Playing the eighth game in as many weeks against a quarterback who has the football equivalent of Venom naturally flowing through his veins makes me feel like Notre Dame is in a similar position. Of course, considering the Irish hold some control over bye week placement, it would be like if Batman and Bane agreed to a duel date and Batman blew Arkham open himself a few weeks in advance to work up a good sweat. To further strain this already sketchy analogy, the way the Irish have played the last couple weeks and current mood around the program it’s like the big guy showing up to find The World’s Greatest Detective already shattered in a heap.
Southern Cal’s schedule is about to get much, much harder, but that doesn’t really help the Irish in this situation. The Trojan defense is suspect and the offense is a lot of Caleb Williams Magic, but considering how poorly the Irish have scored it the last few weeks and how tired the defense might be, that could absolutely be enough for a victory for the visitors. Does this Notre Dame team have anything left, or will this be light flailing before getting to the bye week? Pretty much every winning streak has come to an end so it would be nice to extend the decade of not losing to USC at home a little longer if at all possible.
Win this game and a lot will be forgiven.
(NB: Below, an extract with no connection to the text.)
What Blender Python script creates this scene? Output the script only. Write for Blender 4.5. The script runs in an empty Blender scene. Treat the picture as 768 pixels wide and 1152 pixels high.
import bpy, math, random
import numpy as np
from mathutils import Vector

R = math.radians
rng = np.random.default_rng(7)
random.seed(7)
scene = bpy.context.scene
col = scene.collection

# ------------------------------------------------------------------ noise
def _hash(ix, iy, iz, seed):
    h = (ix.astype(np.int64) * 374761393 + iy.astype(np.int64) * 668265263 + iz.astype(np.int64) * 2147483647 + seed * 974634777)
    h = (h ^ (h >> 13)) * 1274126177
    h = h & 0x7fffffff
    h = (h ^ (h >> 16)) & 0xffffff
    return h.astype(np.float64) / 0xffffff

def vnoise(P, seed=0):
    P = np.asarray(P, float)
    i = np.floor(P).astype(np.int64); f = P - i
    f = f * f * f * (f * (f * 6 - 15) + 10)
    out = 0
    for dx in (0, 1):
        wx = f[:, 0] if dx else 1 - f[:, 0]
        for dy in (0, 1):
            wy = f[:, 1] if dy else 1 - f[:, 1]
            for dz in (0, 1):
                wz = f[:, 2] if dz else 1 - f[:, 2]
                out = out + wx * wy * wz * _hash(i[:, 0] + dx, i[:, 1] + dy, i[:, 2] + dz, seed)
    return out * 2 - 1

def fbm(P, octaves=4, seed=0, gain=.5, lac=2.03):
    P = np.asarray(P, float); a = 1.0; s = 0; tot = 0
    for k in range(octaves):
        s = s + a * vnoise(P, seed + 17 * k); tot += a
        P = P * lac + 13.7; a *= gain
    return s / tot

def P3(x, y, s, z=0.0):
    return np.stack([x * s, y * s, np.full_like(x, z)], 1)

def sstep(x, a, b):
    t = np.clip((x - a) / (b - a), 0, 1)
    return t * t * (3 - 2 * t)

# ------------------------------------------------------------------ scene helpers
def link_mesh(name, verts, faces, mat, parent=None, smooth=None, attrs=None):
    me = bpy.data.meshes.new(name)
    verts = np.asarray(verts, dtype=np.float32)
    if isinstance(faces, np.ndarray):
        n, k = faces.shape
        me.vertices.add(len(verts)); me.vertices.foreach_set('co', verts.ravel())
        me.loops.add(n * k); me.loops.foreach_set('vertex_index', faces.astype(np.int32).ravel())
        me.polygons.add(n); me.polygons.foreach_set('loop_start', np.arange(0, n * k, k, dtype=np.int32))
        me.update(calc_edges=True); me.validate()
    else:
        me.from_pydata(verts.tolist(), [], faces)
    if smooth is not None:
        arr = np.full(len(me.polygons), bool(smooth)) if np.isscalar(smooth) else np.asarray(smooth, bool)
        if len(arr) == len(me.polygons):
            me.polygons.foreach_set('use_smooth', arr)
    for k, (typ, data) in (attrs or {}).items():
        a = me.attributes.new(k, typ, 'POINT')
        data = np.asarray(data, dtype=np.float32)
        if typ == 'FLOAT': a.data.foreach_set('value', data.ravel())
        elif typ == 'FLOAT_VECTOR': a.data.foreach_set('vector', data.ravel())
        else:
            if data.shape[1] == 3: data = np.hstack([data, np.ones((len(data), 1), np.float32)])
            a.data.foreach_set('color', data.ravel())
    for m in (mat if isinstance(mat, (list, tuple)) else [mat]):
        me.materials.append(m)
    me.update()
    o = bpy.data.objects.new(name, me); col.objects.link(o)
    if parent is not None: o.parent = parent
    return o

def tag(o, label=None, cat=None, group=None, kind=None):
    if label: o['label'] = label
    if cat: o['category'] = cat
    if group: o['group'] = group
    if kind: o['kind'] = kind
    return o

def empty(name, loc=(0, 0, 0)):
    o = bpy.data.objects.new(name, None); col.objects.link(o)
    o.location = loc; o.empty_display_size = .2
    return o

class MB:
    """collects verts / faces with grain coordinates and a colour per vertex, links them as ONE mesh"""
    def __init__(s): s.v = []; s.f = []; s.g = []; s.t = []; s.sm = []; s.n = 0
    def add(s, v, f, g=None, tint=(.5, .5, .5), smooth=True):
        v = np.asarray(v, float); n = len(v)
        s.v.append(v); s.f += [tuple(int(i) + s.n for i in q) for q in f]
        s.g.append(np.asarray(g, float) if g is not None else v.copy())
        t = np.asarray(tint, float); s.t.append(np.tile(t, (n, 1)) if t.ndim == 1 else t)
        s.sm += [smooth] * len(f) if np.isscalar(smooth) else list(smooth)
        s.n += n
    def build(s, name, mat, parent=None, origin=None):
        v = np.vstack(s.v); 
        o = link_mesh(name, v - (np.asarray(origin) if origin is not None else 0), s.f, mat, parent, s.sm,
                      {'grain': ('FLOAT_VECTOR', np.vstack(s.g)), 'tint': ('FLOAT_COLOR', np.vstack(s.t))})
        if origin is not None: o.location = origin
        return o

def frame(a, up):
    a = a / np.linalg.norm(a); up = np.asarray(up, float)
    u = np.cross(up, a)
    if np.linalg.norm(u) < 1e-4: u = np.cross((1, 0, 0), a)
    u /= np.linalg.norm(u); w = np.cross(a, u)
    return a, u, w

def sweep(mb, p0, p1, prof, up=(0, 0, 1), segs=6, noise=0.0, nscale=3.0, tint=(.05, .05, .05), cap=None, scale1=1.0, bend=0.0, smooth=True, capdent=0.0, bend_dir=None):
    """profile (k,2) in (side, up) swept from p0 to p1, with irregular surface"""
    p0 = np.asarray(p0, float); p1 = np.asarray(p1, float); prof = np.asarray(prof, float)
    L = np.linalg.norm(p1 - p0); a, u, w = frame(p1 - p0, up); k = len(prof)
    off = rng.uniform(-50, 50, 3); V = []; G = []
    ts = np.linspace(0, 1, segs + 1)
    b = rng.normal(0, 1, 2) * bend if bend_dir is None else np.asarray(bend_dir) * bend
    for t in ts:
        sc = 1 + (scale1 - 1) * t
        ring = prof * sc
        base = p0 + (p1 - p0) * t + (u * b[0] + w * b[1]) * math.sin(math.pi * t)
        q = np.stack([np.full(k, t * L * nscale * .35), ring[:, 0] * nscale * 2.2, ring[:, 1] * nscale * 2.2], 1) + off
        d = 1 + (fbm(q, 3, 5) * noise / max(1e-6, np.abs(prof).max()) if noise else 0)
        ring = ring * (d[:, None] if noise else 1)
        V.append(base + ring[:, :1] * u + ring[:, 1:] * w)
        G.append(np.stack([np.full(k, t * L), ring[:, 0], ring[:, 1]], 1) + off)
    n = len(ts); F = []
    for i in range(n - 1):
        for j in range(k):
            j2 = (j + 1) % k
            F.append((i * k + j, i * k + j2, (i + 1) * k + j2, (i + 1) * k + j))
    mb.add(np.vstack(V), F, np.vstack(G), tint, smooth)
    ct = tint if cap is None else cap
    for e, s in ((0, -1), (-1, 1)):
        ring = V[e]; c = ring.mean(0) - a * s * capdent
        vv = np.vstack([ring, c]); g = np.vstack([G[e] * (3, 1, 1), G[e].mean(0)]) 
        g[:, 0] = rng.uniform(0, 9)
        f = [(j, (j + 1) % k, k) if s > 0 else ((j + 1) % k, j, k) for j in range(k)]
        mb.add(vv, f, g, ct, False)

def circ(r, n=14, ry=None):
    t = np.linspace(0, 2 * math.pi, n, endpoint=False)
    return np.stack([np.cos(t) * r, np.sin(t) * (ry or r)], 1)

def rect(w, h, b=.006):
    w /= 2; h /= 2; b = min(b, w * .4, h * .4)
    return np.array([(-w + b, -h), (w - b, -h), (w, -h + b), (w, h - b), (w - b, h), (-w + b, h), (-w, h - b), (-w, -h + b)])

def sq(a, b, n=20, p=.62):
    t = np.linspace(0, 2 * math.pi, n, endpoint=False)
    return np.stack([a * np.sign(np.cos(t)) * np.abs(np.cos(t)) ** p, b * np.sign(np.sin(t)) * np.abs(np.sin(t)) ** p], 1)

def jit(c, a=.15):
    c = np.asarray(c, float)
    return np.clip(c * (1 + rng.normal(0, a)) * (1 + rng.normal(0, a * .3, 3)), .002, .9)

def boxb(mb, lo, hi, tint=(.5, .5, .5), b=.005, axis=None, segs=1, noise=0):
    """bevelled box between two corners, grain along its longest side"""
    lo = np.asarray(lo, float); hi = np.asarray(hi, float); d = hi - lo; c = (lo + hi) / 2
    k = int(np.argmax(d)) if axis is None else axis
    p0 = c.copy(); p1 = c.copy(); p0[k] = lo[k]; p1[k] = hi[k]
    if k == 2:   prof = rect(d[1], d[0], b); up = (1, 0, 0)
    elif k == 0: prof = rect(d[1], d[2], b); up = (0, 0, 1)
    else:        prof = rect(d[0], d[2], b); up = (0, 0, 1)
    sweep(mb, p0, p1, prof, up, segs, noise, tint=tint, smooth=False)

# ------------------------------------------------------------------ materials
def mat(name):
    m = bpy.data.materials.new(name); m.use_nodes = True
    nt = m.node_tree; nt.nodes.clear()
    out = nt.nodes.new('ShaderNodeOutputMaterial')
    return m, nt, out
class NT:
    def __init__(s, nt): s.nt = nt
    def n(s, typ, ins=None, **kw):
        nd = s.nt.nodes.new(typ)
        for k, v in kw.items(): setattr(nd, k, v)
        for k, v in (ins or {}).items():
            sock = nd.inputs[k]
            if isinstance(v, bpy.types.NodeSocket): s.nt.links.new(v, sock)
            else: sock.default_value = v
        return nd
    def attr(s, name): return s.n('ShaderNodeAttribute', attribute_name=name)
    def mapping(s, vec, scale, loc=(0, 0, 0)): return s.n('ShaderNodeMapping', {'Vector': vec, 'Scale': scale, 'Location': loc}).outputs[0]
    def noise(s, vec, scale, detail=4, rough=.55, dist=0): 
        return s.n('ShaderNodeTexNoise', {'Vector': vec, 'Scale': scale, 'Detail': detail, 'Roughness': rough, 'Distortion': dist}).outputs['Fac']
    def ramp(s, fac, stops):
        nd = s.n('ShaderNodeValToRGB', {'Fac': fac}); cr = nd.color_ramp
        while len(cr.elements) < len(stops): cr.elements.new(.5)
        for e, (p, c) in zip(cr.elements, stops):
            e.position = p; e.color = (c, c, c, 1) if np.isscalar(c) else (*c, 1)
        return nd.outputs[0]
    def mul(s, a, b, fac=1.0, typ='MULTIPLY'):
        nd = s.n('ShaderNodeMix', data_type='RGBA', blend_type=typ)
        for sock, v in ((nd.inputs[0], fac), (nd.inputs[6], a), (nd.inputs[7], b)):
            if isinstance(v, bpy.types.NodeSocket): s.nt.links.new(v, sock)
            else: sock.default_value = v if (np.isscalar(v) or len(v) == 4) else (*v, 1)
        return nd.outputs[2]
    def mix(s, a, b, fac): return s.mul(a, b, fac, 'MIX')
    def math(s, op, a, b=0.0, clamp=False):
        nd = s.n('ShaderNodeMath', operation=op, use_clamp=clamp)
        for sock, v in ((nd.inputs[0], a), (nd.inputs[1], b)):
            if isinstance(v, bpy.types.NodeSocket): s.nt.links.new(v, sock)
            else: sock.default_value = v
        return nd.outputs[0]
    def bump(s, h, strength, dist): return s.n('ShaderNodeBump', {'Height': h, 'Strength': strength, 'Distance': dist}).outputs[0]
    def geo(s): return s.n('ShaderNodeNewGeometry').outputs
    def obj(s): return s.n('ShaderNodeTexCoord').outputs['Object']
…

Lose it and you’re 5-3 with a game in Death Valley where Clemson is totally capable of winning a rock fight still to come. With no chance at the playoff established before mid-October, this season is already about pride so we will see if cohesion between roster and head coach is as strong as it was billed previously. Big picture conversations come later but right now it’s just staying in the fight. One way to get over misery is to drag someone else down to hell with you. Beat SC.
There have been people vociferously defending the Ohio State game plan but if you’re not trying to take shots against a team that talented and only end up scoring 14 points then sorry it’s not a great approach.
It’s unclear how Bane sounds in this as it is a comic, so not sure if it’s Tom Hardy’s muffled madness or James Adomian’s incredible extension of that approach from Harley Quinn.